とします。声を大にして言いましょう。無視はしていません。運動する観測者の速度を取り入れて、なおかつ光速度はcなのです。

この部分は、相対論を信じている人の中にも多くの誤解を生んでいますので仕方がないかもしれませんが、光速度が観測者の動きは無視して常にcなのではなく、観測者の動きを考慮してもcなのです。

・・・略・・・

決して計算していないのではありません。

本文の「最終解答へむけて」で指摘しているように、

声を大にして言いましょう! vやcはどうなったのでしょうか?
「観測者の動きを考慮してもc」なら、関数表記で f(c,v) だって言ってるじゃん!

相対論に反対する人だけでなく、相対論をブルーバックス程度でカジッた人でも光だけ特別としてしまう風潮があるために、このような間違った指摘がまかり通る事になります。もちろん経緯としては光速度不変が先にあって、それに合うように速度合成則が算出されたのですが、決して光だけが特別だとして扱っているわけではありません。

著者の主張している速度合成則は多分、

V=V1+V2(ただし、0≦v<c)

c=c(cには何足してもc)

というような、cだけを特別扱いしたものでしょう。相対論はそんな理論ではありません。

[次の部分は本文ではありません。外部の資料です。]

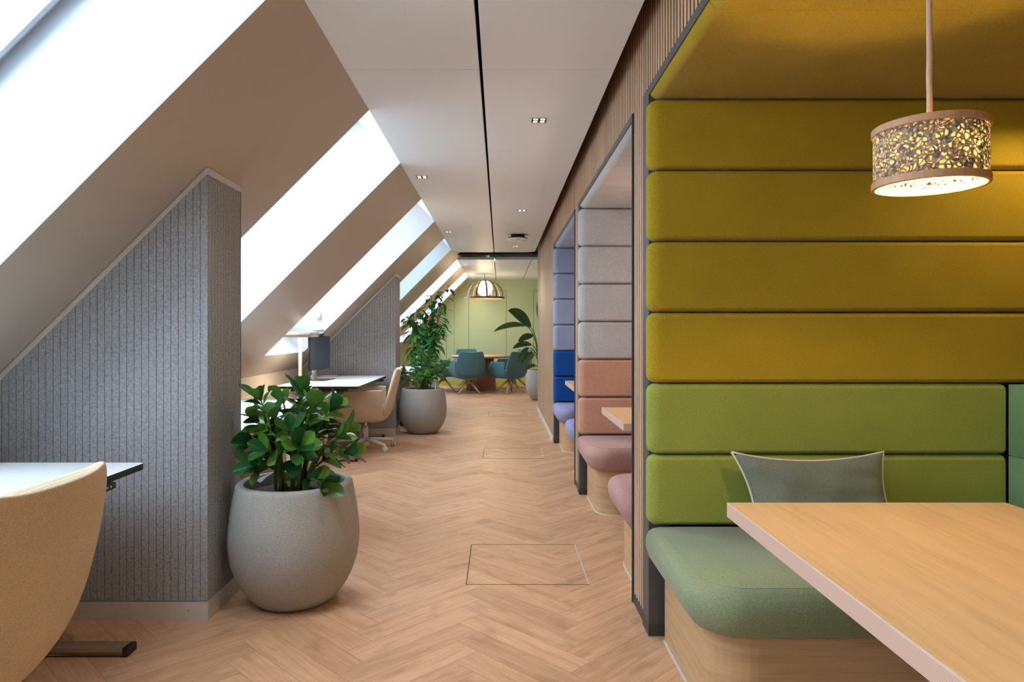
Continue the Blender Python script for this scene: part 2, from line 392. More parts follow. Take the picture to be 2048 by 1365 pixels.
# ---------------------------------------------------------------- left side: knee wall, slope, skylights
mb = MB(); mb.box(-2.47, -2.416, YB, YE, 0, .82 + .03); struct(mb.build('wall_left', 'kneew'))
mb = MB()
def sp(z, off=0): return (z - S0 - Q*off, z + Q*off)      # point on the slope at height z (offset outwards)
def slope_strip(y0, y1, z0, z1):
    mb.prism([sp(z0), sp(z1), sp(z1, .04), sp(z0, .04)], 1, y0, y1)
slope_strip(YB, YE, .80, SKY_BOT - .003); slope_strip(YB, YE, CEIL + .003, 3.05)
prev = YB
for y0, y1 in SKY: slope_strip(prev, y0 - .003, SKY_BOT - .003, CEIL + .003); prev = y1 + .003
slope_strip(prev, YE, SKY_BOT - .003, CEIL + .003)
struct(mb.build('ceiling_slope', 'slope'))
for i, (y0, y1) in enumerate(SKY):
    mb = MB(); d = REV; t = .05; za, zb = SKY_BOT + .035, CEIL - .035
    w = struct(None or (lambda: None)() or bpy.data.objects.new('window_%d' % (i + 1), None)); C.objects.link(w); w.location = (sp(1.76)[0], (y0+y1)/2, 1.76)
    off = Vector(w.location)
    def V(z, o_, y): p = sp(z, o_); return (p[0] - off.x, y - off.y, p[1] - off.z)
    # reveal: four cheeks, as closed slabs standing outside the opening
    rv = MB()
    def slab(z0, z1, ya, yb, o0=.0, o1=d + .08):
        c = [V(z0, o0, ya), V(z1, o0, ya), V(z1, o1, ya), V(z0, o1, ya)]; e = [V(z0, o0, yb), V(z1, o0, yb), V(z1, o1, yb), V(z0, o1, yb)]
        A = [rv.bm.verts.new(p) for p in c]; B = [rv.bm.verts.new(p) for p in e]
        rv.face(None, 0, vs=list(reversed(A))); rv.face(None, 0, vs=B)
        for q in range(4): rv.face(None, 0, vs=[A[q], A[(q+1) % 4], B[(q+1) % 4], B[q]])
    g = .003
    slab(SKY_BOT - g, CEIL + g, y0 - g, y0); slab(SKY_BOT - g, CEIL + g, y1, y1 + g)
    slab(SKY_BOT - g, SKY_BOT, y0, y1); slab(CEIL, CEIL + g, y0, y1)
    o = rv.build('reveal', 'reveal', w)
    rv = MB()
    for (a, b, ya, yb) in ((SKY_BOT, CEIL, y0, y0 + t), (SKY_BOT, CEIL, y1 - t, y1), (SKY_BOT, SKY_BOT + .04, y0 + t, y1 - t), (CEIL - .04, CEIL, y0 + t, y1 - t)):
        slab(a, b, ya, yb, d - .02, d + .05)
    slab(SKY_BOT + .04, CEIL - .04, y1 - t - .022, y1 - t, d - .05, d + .03)
    rv.build('window_frame', 'roofframe', w)
    rv = MB(); rv.face([V(SKY_BOT + .04, d + .02, y0 + t), V(CEIL - .04, d + .02, y0 + t), V(CEIL - .04, d + .02, y1 - t), V(SKY_BOT + .04, d + .02, y1 - t)])
    rv.build('glass_pane', 'glass', w)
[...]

本当に相対論を理解して批判しているのかさえ怪しくなってきました。

・・・作成未定・・・



[マイケルソン・モーレーの実験について]

この本の中で、もっとも下らないと思われるミスはここにあります。

著者はマイケルソン・モーレーの実験の類似思考実験として、45度の傾きを持った鏡にぶつかる光を考えています。そして、鏡が止まっていれば(図のような場合)光は90度反射されて真上に届くとしています。ここまではよろしい。

ところが、鏡がvの速度で光に近付いたりすれば、光は真上では無くてナナメ前方に飛ばされるとします。つまり、著者は光をサッカーボールと同じようなものとして扱っていて、反射すると鏡の速度がベクトルとして加わると思っているようです。 マイケルソン・モーレーの実験は、エーテル内を飛んでいく光の波を考えていますが、波はそれを伝える媒質に対して常に同じ速度で動きます。反射鏡が動こうが光源が動こうが関係ありません。

このような、反射鏡による光の速度変化の主張を堂々と述べているのは、本書の中でも日高氏だけです。窪田氏もその他誰もが、少なくとも波としての光の性質だけは間違えていません(他の著者が指摘しているのは、エーテルに対して動いている観測者が見る光速度についてです)。この波の性質は中学校で習ったと思いますが…いや習わなくても水面の波紋を見れば誰でも理解出来る筈です…。

また、続いてこの著者の勘違いをさらに決定づける端的な思考実験もあります。マイケルソン・モーレーの実験で、エーテル流と平行に走る光の方の考察で、行きの光の見掛けの速度がc-vで、帰りがc+vとする部分に、著者は反論します。この部分に反論する人も、本書の中では日高氏だけだと思います。

図のように時速100kmで走る列車があり、101kmで飛ぶボール(ここで既に波ではなく、物体を登場させている)があるとすると、列車内部では、101-100=1であり、時速1kmの速度のボールに見える。マイケルソン・モーレーの実験では、行きはc-vだからいいとして、帰りはc+vだから、この考えをボールに当てはめると、この計算は、

列車内で時速1kmで壁にぶつかったボールが反射すると時速201kmで跳ね返ると述べている!

と同じだと主張し、マイケルソン・モーレーの計算を間違いだとするのです。ここまでくるとさすがに目がテン(・_・;)になってしまいます。

船が時速100kmで航行していて、後ろから波が時速101kmでくれば、船上では、時速1kmで近付いてくるように見えますし、一旦反射して船と逆向きに走り出した波は、時速201kmで離れて行きます。波なんだからそれでいいんです。

…ところで、この本には監修っているのでしょうか?


監修は、竹内薫氏です。本人はとぼけていますが・・・。